REBNY’s Slattery was more skeptical, saying other projects might not have the luxury of so much time to develop similar proposals.
“I don’t know how applicable the scope of this process will be,” he said. “It’s been almost a year of meetings and we’re still six to nine months away from actually having the zoning text drafted. It’s a rather lengthy process.”
He was also wary to agree that requiring developers to fund public improvements could be replicated in other neighborhoods. “Each market is different,” he said. “Obviously Midtown is a strong market and what you can do in a strong market may not be greatly applicable to other markets that may not have the same strong economic underpinnings.”
Indeed, it does not take an urban planning expert to know that East Midtown was ripe for rezoning – just a subscription to the New York Post and an eye on Steve Cuozzo’s columns describing an “exodus” of premier firms like Twitter, Citigroup and Jones Day from the Grand Central area. Even more troubling is the lack of big-time companies choosing to set up shop in the area, which conjures images of Don Draper riding the Metro-North in from Westchester rather than tech execs pulling up to the office in Teslas.

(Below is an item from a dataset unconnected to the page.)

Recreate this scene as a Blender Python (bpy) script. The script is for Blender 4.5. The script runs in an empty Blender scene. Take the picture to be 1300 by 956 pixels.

And yet, the bustling neighborhood is far from dead. One can imagine a future 15 years from now when residents of new affordable housing in Cromwell-Jerome or Sunnyside Yards commute in by subway to a gleaming new office tower on 47th and Park. And by then, those neighborhoods could have more in common with East Midtown than just subway lines, having benefitted from a new, collaborative process for rezoning projects born in the shadow of Grand Central.
Says REBNY’s Slattery: “I think what’s happened here (in Midtown East) and, I suspect, is happening with the rezonings that the de Blasio administration will be proposing in the future for housing, will have similar kinds of meetings with communities to try to understand their needs, what the concerns are, and how to move forward with a rezoning agenda that balances the equities on all sides.”